Por su parte, los suecos vivían entre bosques y pantanos, así que levaron anclas hacia el este y fundaron factorías comerciales desde el Báltico hasta el mar Negro. Estos mercaderes nórdicos se llamaban varegos, es decir, «gente de palabra», o sea, poco vikingos. Después de fundar el reino medieval de Kiev, hoy capital de Ucrania, también los llamaron rus, origen del gentilicio ruso. Comerciando con pieles, ámbar y esclavos, alcanzaron la capital del imperio bizantino, Constantinopla, la actual Estambul. Como les gustaban el sol y la buena vida, muchos se enrolaron como mercenarios en la guardia imperial (hoy siguen veraneando, pero en Benidorm y Tenerife, aunque sin alistarse en la Guardia Real).
Sus paisanos del oeste de Europa, ávidos de aventuras y tesoros, abandonaban regularmente Inglaterra para arrasar el continente a su antojo: París ardió por los cuatro costados, saquearon la Sevilla musulmana en el 844 y subieron por la costa levantina.

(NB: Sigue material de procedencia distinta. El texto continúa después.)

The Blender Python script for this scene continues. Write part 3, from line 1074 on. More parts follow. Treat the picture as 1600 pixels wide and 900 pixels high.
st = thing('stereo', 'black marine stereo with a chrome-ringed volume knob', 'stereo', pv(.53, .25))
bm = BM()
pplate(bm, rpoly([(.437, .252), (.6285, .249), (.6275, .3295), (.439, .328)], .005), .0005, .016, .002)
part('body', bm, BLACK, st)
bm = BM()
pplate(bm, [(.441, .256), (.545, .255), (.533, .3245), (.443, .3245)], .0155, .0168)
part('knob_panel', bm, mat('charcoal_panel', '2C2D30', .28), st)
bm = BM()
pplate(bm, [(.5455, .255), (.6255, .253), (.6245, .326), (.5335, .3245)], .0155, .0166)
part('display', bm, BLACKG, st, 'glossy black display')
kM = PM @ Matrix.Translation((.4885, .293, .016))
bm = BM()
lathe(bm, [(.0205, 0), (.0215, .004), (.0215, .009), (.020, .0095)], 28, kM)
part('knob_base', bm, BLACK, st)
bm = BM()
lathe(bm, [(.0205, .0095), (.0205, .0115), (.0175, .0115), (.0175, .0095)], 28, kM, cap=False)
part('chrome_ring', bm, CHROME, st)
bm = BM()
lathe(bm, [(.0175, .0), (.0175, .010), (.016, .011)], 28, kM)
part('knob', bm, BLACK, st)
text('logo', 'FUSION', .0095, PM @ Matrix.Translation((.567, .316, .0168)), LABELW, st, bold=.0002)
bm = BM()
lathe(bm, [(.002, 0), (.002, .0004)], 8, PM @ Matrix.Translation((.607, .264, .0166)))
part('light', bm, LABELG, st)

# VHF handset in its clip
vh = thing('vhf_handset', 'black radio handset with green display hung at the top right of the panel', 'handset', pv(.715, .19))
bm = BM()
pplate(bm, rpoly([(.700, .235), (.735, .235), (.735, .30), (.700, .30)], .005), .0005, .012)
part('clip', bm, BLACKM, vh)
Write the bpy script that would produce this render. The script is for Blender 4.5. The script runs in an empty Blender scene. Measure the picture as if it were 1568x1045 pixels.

Una flotilla vikinga entró por el Ebro quince años más tarde para secuestrar al caudillo pamplonés García Íñiguez, que pagó setenta mil monedas de oro como rescate. Los hombres del norte saltaron a Italia y llegaron hasta Bizancio, donde cerraron el círculo al encontrarse con los varegos (el círculo fue uno de los símbolos más frecuentes de los mitos y del arte vikingos: uno de sus monstruos más aterradores, el dragón que da título a este libro, tenía esa forma). Hoy en día, Normandía y la capital de Irlanda, Dublín, aún se enorgullecen de su pasado vikingo; en Sicilia hubo reyes normandos que eran descendientes de piratas vikingos, aunque la huella griega en la isla ensombrece toda presencia posterior.